Every line that holds the string "script" is to be identified and copied.

-- begin --

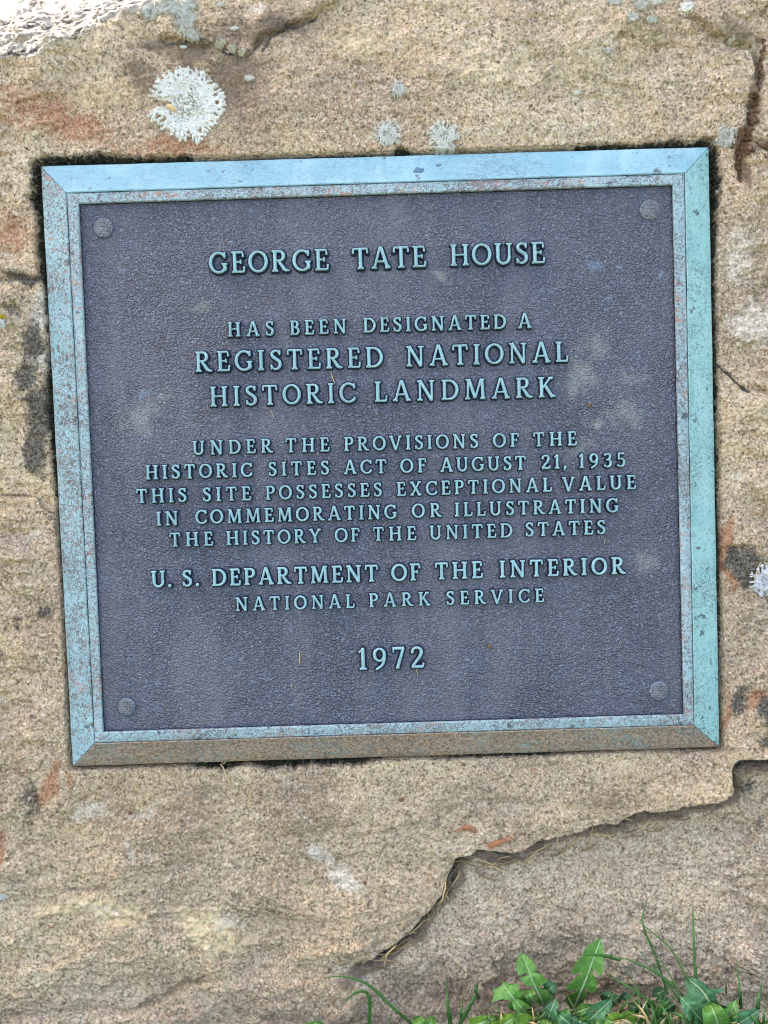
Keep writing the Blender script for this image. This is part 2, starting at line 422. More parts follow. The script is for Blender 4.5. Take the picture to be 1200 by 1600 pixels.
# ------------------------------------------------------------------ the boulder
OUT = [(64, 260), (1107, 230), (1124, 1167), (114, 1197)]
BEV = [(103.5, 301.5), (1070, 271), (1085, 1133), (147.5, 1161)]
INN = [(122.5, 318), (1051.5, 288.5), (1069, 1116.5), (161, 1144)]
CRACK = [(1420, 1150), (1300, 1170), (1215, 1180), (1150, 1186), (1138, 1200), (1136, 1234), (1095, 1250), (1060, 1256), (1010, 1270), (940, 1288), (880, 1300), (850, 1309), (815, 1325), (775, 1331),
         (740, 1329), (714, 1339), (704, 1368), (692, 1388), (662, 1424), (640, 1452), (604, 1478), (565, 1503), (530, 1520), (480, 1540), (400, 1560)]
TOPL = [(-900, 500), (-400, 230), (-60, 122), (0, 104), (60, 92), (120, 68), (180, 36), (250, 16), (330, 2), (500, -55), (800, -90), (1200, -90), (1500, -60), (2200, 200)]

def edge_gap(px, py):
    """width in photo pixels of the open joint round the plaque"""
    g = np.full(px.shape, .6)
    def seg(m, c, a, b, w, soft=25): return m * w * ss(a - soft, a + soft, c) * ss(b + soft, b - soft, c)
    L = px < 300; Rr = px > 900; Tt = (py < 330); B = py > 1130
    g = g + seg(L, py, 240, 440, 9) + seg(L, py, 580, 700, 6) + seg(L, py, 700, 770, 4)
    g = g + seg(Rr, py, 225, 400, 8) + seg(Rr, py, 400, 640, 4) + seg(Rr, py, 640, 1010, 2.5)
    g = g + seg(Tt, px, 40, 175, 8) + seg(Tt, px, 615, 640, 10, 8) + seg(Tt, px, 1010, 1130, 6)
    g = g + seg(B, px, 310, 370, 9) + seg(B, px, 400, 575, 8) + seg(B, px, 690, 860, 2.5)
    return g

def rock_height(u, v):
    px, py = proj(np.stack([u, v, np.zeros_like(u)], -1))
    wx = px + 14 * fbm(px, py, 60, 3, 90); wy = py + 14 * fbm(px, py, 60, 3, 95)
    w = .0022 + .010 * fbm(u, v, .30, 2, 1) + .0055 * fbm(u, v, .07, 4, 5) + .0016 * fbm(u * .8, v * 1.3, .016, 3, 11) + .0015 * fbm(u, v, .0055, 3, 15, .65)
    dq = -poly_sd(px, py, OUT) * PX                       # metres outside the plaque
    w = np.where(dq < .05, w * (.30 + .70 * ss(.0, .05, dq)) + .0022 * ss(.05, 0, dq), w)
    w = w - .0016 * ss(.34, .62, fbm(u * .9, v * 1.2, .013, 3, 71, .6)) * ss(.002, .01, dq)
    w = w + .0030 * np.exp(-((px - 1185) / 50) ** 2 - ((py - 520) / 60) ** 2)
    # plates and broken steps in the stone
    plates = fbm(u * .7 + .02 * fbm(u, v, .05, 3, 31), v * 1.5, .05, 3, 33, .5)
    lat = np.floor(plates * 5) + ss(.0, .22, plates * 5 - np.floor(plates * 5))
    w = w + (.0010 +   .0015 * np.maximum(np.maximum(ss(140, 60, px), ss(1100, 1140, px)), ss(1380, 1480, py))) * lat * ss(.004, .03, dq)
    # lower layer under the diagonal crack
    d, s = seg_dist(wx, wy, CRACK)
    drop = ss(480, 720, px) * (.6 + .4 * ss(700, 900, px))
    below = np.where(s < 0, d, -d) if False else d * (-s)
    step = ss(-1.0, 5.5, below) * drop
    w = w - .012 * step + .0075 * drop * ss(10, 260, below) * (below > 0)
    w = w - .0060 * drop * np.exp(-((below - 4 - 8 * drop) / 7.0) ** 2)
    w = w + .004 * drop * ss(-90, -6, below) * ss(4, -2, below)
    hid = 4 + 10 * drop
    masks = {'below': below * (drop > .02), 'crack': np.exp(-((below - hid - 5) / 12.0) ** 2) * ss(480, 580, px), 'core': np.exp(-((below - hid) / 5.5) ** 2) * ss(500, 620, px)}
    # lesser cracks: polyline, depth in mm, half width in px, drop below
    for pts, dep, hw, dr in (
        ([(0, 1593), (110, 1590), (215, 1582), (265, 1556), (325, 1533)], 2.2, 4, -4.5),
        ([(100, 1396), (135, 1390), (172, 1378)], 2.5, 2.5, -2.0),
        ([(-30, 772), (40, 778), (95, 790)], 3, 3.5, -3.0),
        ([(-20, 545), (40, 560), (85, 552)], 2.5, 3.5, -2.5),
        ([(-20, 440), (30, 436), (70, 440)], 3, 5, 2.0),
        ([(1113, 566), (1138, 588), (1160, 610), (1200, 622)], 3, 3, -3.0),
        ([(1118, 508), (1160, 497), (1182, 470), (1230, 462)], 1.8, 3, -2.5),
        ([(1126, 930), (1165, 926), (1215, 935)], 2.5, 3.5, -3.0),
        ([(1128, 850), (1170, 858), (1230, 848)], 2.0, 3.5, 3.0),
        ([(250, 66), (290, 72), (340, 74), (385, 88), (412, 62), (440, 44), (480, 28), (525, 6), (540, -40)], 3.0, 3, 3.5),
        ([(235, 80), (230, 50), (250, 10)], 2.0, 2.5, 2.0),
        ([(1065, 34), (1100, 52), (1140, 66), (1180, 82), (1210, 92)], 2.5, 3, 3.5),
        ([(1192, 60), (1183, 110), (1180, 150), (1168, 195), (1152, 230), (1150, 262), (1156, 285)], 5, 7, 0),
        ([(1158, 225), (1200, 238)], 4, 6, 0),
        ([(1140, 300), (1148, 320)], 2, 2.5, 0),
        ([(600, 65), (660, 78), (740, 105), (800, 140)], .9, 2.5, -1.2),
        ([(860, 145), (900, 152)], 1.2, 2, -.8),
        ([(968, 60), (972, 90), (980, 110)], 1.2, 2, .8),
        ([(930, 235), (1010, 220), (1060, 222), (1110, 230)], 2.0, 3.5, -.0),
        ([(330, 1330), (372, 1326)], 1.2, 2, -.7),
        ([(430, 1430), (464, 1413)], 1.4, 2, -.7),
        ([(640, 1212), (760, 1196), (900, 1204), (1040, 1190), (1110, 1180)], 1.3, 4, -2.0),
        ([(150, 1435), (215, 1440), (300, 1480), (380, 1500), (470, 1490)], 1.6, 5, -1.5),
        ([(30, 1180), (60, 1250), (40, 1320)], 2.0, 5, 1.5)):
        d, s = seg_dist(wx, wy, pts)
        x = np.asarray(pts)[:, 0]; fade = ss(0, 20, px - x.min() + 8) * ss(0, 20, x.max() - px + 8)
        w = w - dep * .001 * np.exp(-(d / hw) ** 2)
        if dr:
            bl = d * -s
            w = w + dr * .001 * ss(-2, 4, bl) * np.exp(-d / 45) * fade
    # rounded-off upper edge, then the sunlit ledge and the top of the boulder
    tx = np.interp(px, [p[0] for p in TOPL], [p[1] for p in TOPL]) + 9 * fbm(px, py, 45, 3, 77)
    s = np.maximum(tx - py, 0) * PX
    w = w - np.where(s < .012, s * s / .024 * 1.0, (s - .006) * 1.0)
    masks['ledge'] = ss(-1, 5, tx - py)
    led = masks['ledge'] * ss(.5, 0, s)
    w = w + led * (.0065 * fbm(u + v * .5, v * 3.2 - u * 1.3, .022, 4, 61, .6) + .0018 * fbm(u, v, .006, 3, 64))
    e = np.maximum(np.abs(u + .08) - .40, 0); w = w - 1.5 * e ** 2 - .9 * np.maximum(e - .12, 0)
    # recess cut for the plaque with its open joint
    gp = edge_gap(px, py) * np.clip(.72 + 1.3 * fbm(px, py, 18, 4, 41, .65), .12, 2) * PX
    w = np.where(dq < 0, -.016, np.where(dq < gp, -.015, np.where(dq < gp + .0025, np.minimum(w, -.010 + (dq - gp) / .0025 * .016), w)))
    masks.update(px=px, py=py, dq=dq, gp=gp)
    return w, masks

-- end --
-- begin --

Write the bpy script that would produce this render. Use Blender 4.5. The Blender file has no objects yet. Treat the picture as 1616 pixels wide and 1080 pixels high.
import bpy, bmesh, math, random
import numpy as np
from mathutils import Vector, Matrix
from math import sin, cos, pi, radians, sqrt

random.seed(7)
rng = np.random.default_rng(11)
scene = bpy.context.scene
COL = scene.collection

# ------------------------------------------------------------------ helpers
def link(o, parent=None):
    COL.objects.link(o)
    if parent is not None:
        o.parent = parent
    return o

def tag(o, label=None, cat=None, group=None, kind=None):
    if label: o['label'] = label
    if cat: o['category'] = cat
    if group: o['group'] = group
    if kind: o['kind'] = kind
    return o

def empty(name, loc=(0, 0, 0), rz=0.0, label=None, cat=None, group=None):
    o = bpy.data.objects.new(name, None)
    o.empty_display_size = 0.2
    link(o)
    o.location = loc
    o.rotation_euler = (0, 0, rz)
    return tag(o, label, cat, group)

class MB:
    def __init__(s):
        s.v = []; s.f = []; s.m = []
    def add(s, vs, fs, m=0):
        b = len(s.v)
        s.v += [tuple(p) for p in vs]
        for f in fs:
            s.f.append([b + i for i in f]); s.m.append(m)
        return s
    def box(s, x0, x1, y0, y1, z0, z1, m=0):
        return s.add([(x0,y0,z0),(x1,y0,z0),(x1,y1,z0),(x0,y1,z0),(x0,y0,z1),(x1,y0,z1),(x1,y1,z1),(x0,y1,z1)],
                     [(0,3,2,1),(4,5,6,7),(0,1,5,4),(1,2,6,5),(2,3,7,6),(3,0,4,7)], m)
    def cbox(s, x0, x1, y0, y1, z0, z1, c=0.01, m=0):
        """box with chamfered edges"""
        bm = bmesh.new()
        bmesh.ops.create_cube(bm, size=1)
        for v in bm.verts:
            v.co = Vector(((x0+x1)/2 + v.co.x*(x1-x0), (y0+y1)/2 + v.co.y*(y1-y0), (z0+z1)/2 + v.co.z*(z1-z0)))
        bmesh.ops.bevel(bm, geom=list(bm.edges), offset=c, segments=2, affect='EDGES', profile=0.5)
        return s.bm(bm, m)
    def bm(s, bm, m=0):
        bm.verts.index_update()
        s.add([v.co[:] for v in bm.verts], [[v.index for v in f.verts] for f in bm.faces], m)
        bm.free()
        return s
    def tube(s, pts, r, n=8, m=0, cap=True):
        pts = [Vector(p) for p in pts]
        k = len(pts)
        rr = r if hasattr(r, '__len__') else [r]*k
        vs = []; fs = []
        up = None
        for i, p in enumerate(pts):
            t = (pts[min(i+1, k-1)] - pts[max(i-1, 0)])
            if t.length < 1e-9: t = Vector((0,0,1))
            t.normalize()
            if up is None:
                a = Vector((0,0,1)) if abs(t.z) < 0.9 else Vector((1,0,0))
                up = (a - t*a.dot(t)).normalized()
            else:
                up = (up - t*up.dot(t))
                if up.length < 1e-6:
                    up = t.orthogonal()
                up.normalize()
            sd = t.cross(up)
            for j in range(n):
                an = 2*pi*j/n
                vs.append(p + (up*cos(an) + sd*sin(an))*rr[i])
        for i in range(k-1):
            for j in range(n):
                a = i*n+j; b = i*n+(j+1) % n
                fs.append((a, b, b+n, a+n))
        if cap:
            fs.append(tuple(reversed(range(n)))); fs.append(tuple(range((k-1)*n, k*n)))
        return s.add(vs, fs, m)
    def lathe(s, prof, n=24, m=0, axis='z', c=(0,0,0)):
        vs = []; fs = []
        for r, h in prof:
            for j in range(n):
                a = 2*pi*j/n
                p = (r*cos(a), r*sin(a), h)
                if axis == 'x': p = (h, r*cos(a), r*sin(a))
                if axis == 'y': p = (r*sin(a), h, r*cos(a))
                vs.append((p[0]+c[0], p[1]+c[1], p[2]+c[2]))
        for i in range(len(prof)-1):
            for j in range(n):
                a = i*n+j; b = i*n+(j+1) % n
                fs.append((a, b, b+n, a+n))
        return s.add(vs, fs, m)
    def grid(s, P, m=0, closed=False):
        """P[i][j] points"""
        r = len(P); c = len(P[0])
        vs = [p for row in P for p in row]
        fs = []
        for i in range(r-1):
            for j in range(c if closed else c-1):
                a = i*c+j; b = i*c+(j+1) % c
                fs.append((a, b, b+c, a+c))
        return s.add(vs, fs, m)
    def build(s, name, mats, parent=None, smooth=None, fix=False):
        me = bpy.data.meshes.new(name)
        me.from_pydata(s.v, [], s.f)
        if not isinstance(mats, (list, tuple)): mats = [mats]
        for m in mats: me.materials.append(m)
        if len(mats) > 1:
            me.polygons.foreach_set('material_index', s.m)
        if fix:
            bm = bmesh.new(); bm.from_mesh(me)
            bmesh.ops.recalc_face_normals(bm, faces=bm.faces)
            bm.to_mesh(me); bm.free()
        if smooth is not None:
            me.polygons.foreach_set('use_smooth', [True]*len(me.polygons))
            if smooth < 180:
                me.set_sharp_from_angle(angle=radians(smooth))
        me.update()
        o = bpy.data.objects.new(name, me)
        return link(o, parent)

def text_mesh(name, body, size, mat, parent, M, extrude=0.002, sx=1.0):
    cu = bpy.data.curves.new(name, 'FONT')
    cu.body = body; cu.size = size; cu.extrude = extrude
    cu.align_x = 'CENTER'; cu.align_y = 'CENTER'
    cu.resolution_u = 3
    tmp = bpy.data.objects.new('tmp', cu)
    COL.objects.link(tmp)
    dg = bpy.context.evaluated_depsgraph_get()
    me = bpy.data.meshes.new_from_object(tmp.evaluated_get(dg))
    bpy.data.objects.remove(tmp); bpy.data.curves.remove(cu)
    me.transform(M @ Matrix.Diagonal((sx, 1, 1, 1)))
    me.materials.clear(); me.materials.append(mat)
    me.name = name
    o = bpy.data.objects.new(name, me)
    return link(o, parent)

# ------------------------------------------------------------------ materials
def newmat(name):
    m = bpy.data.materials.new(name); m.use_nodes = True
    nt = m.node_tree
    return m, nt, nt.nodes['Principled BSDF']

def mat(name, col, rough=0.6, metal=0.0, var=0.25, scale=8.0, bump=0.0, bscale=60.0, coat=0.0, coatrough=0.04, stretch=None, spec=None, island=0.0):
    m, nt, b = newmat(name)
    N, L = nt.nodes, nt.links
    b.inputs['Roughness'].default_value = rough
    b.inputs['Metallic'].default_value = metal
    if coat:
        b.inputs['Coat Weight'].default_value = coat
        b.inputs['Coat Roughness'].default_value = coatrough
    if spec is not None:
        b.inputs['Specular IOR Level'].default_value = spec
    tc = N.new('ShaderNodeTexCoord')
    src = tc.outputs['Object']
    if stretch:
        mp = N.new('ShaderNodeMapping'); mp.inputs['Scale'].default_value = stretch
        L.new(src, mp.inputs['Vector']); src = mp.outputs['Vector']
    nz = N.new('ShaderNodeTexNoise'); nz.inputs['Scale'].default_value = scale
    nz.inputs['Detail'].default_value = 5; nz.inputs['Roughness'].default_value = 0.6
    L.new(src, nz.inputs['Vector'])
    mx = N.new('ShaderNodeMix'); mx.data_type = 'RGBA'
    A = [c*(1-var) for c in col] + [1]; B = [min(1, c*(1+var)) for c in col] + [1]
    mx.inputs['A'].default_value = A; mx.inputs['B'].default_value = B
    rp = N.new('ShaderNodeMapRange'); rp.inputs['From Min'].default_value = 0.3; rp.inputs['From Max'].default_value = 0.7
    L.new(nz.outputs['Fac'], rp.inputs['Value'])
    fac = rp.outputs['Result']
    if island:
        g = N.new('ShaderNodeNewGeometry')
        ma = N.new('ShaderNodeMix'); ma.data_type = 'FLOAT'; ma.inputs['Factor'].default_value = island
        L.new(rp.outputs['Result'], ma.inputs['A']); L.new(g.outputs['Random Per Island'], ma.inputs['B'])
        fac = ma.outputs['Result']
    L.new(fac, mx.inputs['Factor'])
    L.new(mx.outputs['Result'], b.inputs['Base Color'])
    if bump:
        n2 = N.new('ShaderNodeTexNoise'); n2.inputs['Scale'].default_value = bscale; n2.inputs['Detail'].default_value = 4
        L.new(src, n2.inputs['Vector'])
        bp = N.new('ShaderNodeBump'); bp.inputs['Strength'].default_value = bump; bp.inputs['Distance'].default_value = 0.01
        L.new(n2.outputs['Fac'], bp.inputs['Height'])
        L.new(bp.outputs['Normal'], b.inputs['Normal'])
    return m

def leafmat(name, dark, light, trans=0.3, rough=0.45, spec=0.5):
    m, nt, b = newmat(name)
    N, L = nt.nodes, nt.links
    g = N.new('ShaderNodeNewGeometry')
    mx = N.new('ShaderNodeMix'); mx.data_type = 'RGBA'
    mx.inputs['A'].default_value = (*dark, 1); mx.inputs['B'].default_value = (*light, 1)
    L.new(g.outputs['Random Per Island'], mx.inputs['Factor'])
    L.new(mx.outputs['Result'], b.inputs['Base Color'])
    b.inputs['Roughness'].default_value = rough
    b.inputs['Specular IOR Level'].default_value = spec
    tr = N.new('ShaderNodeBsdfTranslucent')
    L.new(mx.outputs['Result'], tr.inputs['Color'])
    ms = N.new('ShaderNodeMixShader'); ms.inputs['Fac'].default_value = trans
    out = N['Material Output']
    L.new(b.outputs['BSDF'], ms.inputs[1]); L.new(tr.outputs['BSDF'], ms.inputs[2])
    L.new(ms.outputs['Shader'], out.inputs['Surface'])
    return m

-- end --

> In response:
Keep writing the Blender script for this image. This is part 2, starting at line 422. More parts follow. The script is for Blender 4.5. Take the picture to be 1200 by 1600 pixels.
Write the bpy script that would produce this render. Use Blender 4.5. The Blender file has no objects yet. Treat the picture as 1616 pixels wide and 1080 pixels high.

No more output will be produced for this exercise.